#### Data

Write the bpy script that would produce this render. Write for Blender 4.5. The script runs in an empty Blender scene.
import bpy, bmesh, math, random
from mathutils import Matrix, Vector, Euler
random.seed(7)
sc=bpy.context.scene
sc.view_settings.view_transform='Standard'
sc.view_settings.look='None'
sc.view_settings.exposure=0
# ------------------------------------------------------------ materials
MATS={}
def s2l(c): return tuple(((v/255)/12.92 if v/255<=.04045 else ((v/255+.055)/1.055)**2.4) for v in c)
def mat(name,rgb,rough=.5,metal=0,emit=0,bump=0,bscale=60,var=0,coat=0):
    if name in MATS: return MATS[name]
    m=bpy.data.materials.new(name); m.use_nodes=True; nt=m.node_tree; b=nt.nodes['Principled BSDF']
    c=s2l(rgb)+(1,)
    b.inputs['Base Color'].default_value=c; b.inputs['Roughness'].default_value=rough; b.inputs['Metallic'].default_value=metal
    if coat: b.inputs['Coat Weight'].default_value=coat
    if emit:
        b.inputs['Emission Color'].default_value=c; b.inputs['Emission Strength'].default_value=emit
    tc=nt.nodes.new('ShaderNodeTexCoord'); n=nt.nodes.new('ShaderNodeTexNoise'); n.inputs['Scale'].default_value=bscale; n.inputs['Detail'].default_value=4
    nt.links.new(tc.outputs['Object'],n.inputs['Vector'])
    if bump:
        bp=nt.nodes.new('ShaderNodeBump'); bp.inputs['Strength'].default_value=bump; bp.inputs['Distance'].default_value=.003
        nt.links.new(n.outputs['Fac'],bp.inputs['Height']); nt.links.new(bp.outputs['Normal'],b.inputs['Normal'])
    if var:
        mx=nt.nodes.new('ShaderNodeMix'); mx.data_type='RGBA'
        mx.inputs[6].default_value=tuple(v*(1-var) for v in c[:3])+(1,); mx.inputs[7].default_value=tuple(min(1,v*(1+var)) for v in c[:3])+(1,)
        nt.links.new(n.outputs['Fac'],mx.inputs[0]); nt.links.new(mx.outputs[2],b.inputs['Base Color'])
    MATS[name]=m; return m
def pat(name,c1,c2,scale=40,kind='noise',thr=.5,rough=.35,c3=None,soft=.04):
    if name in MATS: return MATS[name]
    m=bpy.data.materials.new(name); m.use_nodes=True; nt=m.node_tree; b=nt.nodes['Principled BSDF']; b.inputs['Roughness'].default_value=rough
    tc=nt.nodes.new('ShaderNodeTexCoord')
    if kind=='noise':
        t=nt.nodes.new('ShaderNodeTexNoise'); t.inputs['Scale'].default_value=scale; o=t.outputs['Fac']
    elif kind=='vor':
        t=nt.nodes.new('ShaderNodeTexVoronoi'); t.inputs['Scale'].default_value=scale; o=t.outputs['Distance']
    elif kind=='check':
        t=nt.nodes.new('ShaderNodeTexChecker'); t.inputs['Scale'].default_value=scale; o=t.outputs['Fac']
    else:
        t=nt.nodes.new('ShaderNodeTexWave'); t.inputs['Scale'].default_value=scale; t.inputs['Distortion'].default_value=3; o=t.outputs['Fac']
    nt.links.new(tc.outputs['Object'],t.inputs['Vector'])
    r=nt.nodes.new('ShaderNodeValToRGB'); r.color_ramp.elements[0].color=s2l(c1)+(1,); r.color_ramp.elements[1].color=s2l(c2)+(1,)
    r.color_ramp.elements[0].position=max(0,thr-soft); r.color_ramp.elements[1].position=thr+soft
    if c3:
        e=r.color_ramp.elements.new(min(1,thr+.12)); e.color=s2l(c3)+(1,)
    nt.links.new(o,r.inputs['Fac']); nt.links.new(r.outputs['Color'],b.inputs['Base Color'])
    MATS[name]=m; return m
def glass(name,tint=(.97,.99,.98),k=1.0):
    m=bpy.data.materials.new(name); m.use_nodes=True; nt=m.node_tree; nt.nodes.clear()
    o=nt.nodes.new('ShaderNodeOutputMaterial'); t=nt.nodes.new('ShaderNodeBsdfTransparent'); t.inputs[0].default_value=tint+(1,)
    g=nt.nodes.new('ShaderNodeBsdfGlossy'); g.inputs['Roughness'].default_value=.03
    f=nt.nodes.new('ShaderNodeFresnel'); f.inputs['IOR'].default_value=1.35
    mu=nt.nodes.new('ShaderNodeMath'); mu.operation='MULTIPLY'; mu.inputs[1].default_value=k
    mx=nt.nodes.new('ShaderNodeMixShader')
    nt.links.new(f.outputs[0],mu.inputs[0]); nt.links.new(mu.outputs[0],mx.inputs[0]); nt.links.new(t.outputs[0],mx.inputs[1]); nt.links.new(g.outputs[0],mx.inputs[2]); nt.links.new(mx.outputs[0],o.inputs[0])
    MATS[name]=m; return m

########

Type out the full listing again, exactly as given.

Solution to the exercise:
Write the bpy script that would produce this render. Write for Blender 4.5. The script runs in an empty Blender scene.
import bpy, bmesh, math, random
from mathutils import Matrix, Vector, Euler
random.seed(7)
sc=bpy.context.scene
sc.view_settings.view_transform='Standard'
sc.view_settings.look='None'
sc.view_settings.exposure=0
# ------------------------------------------------------------ materials
MATS={}
def s2l(c): return tuple(((v/255)/12.92 if v/255<=.04045 else ((v/255+.055)/1.055)**2.4) for v in c)
def mat(name,rgb,rough=.5,metal=0,emit=0,bump=0,bscale=60,var=0,coat=0):
    if name in MATS: return MATS[name]
    m=bpy.data.materials.new(name); m.use_nodes=True; nt=m.node_tree; b=nt.nodes['Principled BSDF']
    c=s2l(rgb)+(1,)
    b.inputs['Base Color'].default_value=c; b.inputs['Roughness'].default_value=rough; b.inputs['Metallic'].default_value=metal
    if coat: b.inputs['Coat Weight'].default_value=coat
    if emit:
        b.inputs['Emission Color'].default_value=c; b.inputs['Emission Strength'].default_value=emit
    tc=nt.nodes.new('ShaderNodeTexCoord'); n=nt.nodes.new('ShaderNodeTexNoise'); n.inputs['Scale'].default_value=bscale; n.inputs['Detail'].default_value=4
    nt.links.new(tc.outputs['Object'],n.inputs['Vector'])
    if bump:
        bp=nt.nodes.new('ShaderNodeBump'); bp.inputs['Strength'].default_value=bump; bp.inputs['Distance'].default_value=.003
        nt.links.new(n.outputs['Fac'],bp.inputs['Height']); nt.links.new(bp.outputs['Normal'],b.inputs['Normal'])
    if var:
        mx=nt.nodes.new('ShaderNodeMix'); mx.data_type='RGBA'
        mx.inputs[6].default_value=tuple(v*(1-var) for v in c[:3])+(1,); mx.inputs[7].default_value=tuple(min(1,v*(1+var)) for v in c[:3])+(1,)
        nt.links.new(n.outputs['Fac'],mx.inputs[0]); nt.links.new(mx.outputs[2],b.inputs['Base Color'])
    MATS[name]=m; return m
def pat(name,c1,c2,scale=40,kind='noise',thr=.5,rough=.35,c3=None,soft=.04):
    if name in MATS: return MATS[name]
    m=bpy.data.materials.new(name); m.use_nodes=True; nt=m.node_tree; b=nt.nodes['Principled BSDF']; b.inputs['Roughness'].default_value=rough
    tc=nt.nodes.new('ShaderNodeTexCoord')
    if kind=='noise':
        t=nt.nodes.new('ShaderNodeTexNoise'); t.inputs['Scale'].default_value=scale; o=t.outputs['Fac']
    elif kind=='vor':
        t=nt.nodes.new('ShaderNodeTexVoronoi'); t.inputs['Scale'].default_value=scale; o=t.outputs['Distance']
    elif kind=='check':
        t=nt.nodes.new('ShaderNodeTexChecker'); t.inputs['Scale'].default_value=scale; o=t.outputs['Fac']
    else:
        t=nt.nodes.new('ShaderNodeTexWave'); t.inputs['Scale'].default_value=scale; t.inputs['Distortion'].default_value=3; o=t.outputs['Fac']
    nt.links.new(tc.outputs['Object'],t.inputs['Vector'])
    r=nt.nodes.new('ShaderNodeValToRGB'); r.color_ramp.elements[0].color=s2l(c1)+(1,); r.color_ramp.elements[1].color=s2l(c2)+(1,)
    r.color_ramp.elements[0].position=max(0,thr-soft); r.color_ramp.elements[1].position=thr+soft
    if c3:
        e=r.color_ramp.elements.new(min(1,thr+.12)); e.color=s2l(c3)+(1,)
    nt.links.new(o,r.inputs['Fac']); nt.links.new(r.outputs['Color'],b.inputs['Base Color'])
    MATS[name]=m; return m
def glass(name,tint=(.97,.99,.98),k=1.0):
    m=bpy.data.materials.new(name); m.use_nodes=True; nt=m.node_tree; nt.nodes.clear()
    o=nt.nodes.new('ShaderNodeOutputMaterial'); t=nt.nodes.new('ShaderNodeBsdfTransparent'); t.inputs[0].default_value=tint+(1,)
    g=nt.nodes.new('ShaderNodeBsdfGlossy'); g.inputs['Roughness'].default_value=.03
    f=nt.nodes.new('ShaderNodeFresnel'); f.inputs['IOR'].default_value=1.35
    mu=nt.nodes.new('ShaderNodeMath'); mu.operation='MULTIPLY'; mu.inputs[1].default_value=k
    mx=nt.nodes.new('ShaderNodeMixShader')
    nt.links.new(f.outputs[0],mu.inputs[0]); nt.links.new(mu.outputs[0],mx.inputs[0]); nt.links.new(t.outputs[0],mx.inputs[1]); nt.links.new(g.outputs[0],mx.inputs[2]); nt.links.new(mx.outputs[0],o.inputs[0])
    MATS[name]=m; return m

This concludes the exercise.